** start of Given material **

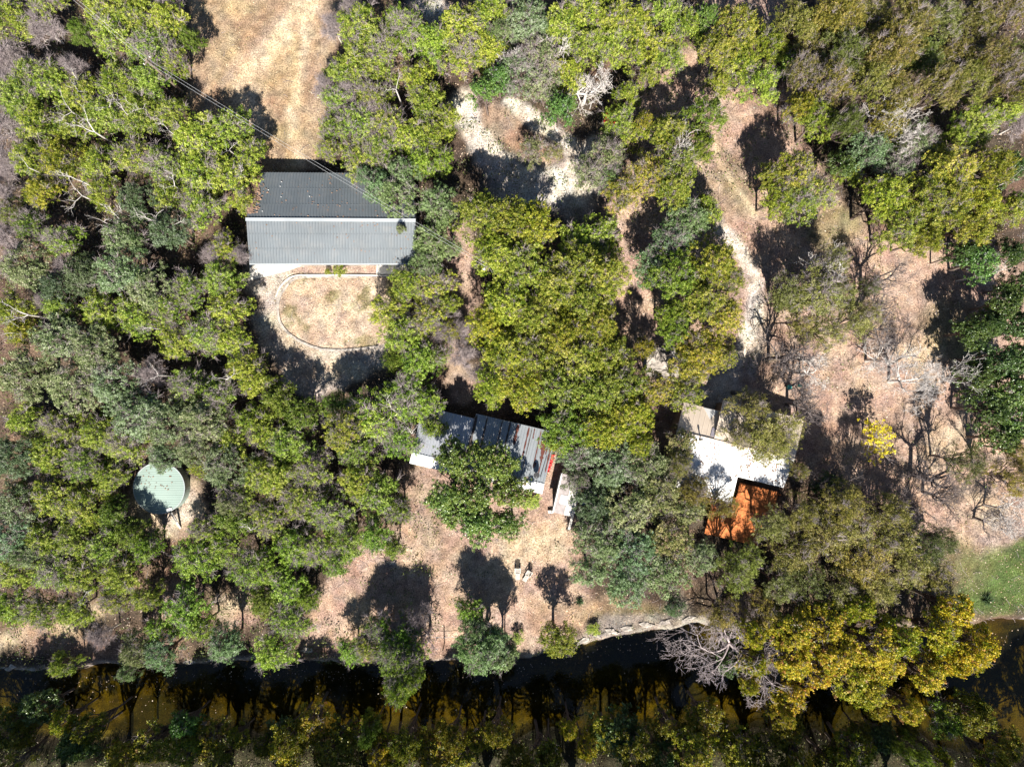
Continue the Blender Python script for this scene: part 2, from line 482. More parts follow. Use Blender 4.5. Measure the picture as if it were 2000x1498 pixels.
def ground_mat():
    m, t, b = new_mat('earth')
    at = N(t, 'ShaderNodeAttribute', attribute_name='soil')
    geo = N(t, 'ShaderNodeNewGeometry')
    def noise(scale, det, rough=.6):
        n = N(t, 'ShaderNodeTexNoise'); n.inputs['Scale'].default_value = scale; n.inputs['Detail'].default_value = det
        n.inputs['Roughness'].default_value = rough
        t.links.new(geo.outputs['Position'], n.inputs['Vector']); return n
    n1 = noise(1.1, 8, .65); n2 = noise(7.0, 5, .75)
    vo = N(t, 'ShaderNodeTexVoronoi'); vo.inputs['Scale'].default_value = 6.5; vo.feature = 'F1'
    t.links.new(geo.outputs['Position'], vo.inputs['Vector'])
    def rng(src, a, b_, c, d):
        r = N(t, 'ShaderNodeMapRange'); r.inputs['From Min'].default_value = a; r.inputs['From Max'].default_value = b_
        r.inputs['To Min'].default_value = c; r.inputs['To Max'].default_value = d
        t.links.new(src, r.inputs['Value']); return r.outputs[0]
    def mul(a, b_):
        q = N(t, 'ShaderNodeMath', operation='MULTIPLY'); t.links.new(a, q.inputs[0]); t.links.new(b_, q.inputs[1]); return q.outputs[0]
    f = mul(mul(rng(n1.outputs[0], .3, .7, .82, 1.15), rng(n2.outputs[0], .36, .64, .42, 1.5)), rng(vo.outputs['Distance'], 0, .6, 1.15, .88))
    hs = N(t, 'ShaderNodeHueSaturation')
    t.links.new(at.outputs['Color'], hs.inputs['Color']); t.links.new(f, hs.inputs['Value'])
    # scattered fallen leaves: per-cell colour
    v2 = N(t, 'ShaderNodeTexVoronoi'); v2.inputs['Scale'].default_value = 5.0
    t.links.new(geo.outputs['Position'], v2.inputs['Vector'])
    sep = N(t, 'ShaderNodeSeparateColor'); t.links.new(v2.outputs['Color'], sep.inputs[0])
    lf = rng(sep.outputs[0], .78, .80, 0, .5)
    rp = N(t, 'ShaderNodeValToRGB'); rp.color_ramp.elements[0].color = (0.10, 0.05, 0.03, 1); rp.color_ramp.elements[1].color = (0.62, 0.47, 0.34, 1)
    t.links.new(sep.outputs[1], rp.inputs[0])
    near = rng(v2.outputs['Distance'], .12, .36, 1, 0)
    mx = N(t, 'ShaderNodeMix', data_type='RGBA')
    t.links.new(mul(lf, near), mx.inputs['Factor']); t.links.new(hs.outputs[0], mx.inputs['A']); t.links.new(rp.outputs[0], mx.inputs['B'])
    t.links.new(mx.outputs['Result'], b.inputs['Base Color'])
    b.inputs['Roughness'].default_value = .95; b.inputs['Specular IOR Level'].default_value = .1
    bu = N(t, 'ShaderNodeBump'); bu.inputs['Distance'].default_value = .12; bu.inputs['Strength'].default_value = .8
    t.links.new(n2.outputs[0], bu.inputs['Height']); t.links.new(bu.outputs[0], b.inputs['Normal'])
    return m
M['ground'] = ground_mat()
me = mesh_np('ground', V, F, M['ground'], smooth_=True)
ca = me.color_attributes.new('soil', 'FLOAT_COLOR', 'POINT')
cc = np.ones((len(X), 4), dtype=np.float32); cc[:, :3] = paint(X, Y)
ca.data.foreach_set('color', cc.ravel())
tag(link('ground', me), kind='structure')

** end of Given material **

Set problem: Exclude the images, then output the data above word for word.

Output for this task:
Continue the Blender Python script for this scene: part 2, from line 482. More parts follow. Use Blender 4.5. Measure the picture as if it were 2000x1498 pixels.
def ground_mat():
    m, t, b = new_mat('earth')
    at = N(t, 'ShaderNodeAttribute', attribute_name='soil')
    geo = N(t, 'ShaderNodeNewGeometry')
    def noise(scale, det, rough=.6):
        n = N(t, 'ShaderNodeTexNoise'); n.inputs['Scale'].default_value = scale; n.inputs['Detail'].default_value = det
        n.inputs['Roughness'].default_value = rough
        t.links.new(geo.outputs['Position'], n.inputs['Vector']); return n
    n1 = noise(1.1, 8, .65); n2 = noise(7.0, 5, .75)
    vo = N(t, 'ShaderNodeTexVoronoi'); vo.inputs['Scale'].default_value = 6.5; vo.feature = 'F1'
    t.links.new(geo.outputs['Position'], vo.inputs['Vector'])
    def rng(src, a, b_, c, d):
        r = N(t, 'ShaderNodeMapRange'); r.inputs['From Min'].default_value = a; r.inputs['From Max'].default_value = b_
        r.inputs['To Min'].default_value = c; r.inputs['To Max'].default_value = d
        t.links.new(src, r.inputs['Value']); return r.outputs[0]
    def mul(a, b_):
        q = N(t, 'ShaderNodeMath', operation='MULTIPLY'); t.links.new(a, q.inputs[0]); t.links.new(b_, q.inputs[1]); return q.outputs[0]
    f = mul(mul(rng(n1.outputs[0], .3, .7, .82, 1.15), rng(n2.outputs[0], .36, .64, .42, 1.5)), rng(vo.outputs['Distance'], 0, .6, 1.15, .88))
    hs = N(t, 'ShaderNodeHueSaturation')
    t.links.new(at.outputs['Color'], hs.inputs['Color']); t.links.new(f, hs.inputs['Value'])
    # scattered fallen leaves: per-cell colour
    v2 = N(t, 'ShaderNodeTexVoronoi'); v2.inputs['Scale'].default_value = 5.0
    t.links.new(geo.outputs['Position'], v2.inputs['Vector'])
    sep = N(t, 'ShaderNodeSeparateColor'); t.links.new(v2.outputs['Color'], sep.inputs[0])
    lf = rng(sep.outputs[0], .78, .80, 0, .5)
    rp = N(t, 'ShaderNodeValToRGB'); rp.color_ramp.elements[0].color = (0.10, 0.05, 0.03, 1); rp.color_ramp.elements[1].color = (0.62, 0.47, 0.34, 1)
    t.links.new(sep.outputs[1], rp.inputs[0])
    near = rng(v2.outputs['Distance'], .12, .36, 1, 0)
    mx = N(t, 'ShaderNodeMix', data_type='RGBA')
    t.links.new(mul(lf, near), mx.inputs['Factor']); t.links.new(hs.outputs[0], mx.inputs['A']); t.links.new(rp.outputs[0], mx.inputs['B'])
    t.links.new(mx.outputs['Result'], b.inputs['Base Color'])
    b.inputs['Roughness'].default_value = .95; b.inputs['Specular IOR Level'].default_value = .1
    bu = N(t, 'ShaderNodeBump'); bu.inputs['Distance'].default_value = .12; bu.inputs['Strength'].default_value = .8
    t.links.new(n2.outputs[0], bu.inputs['Height']); t.links.new(bu.outputs[0], b.inputs['Normal'])
    return m
M['ground'] = ground_mat()
me = mesh_np('ground', V, F, M['ground'], smooth_=True)
ca = me.color_attributes.new('soil', 'FLOAT_COLOR', 'POINT')
cc = np.ones((len(X), 4), dtype=np.float32); cc[:, :3] = paint(X, Y)
ca.data.foreach_set('color', cc.ravel())
tag(link('ground', me), kind='structure')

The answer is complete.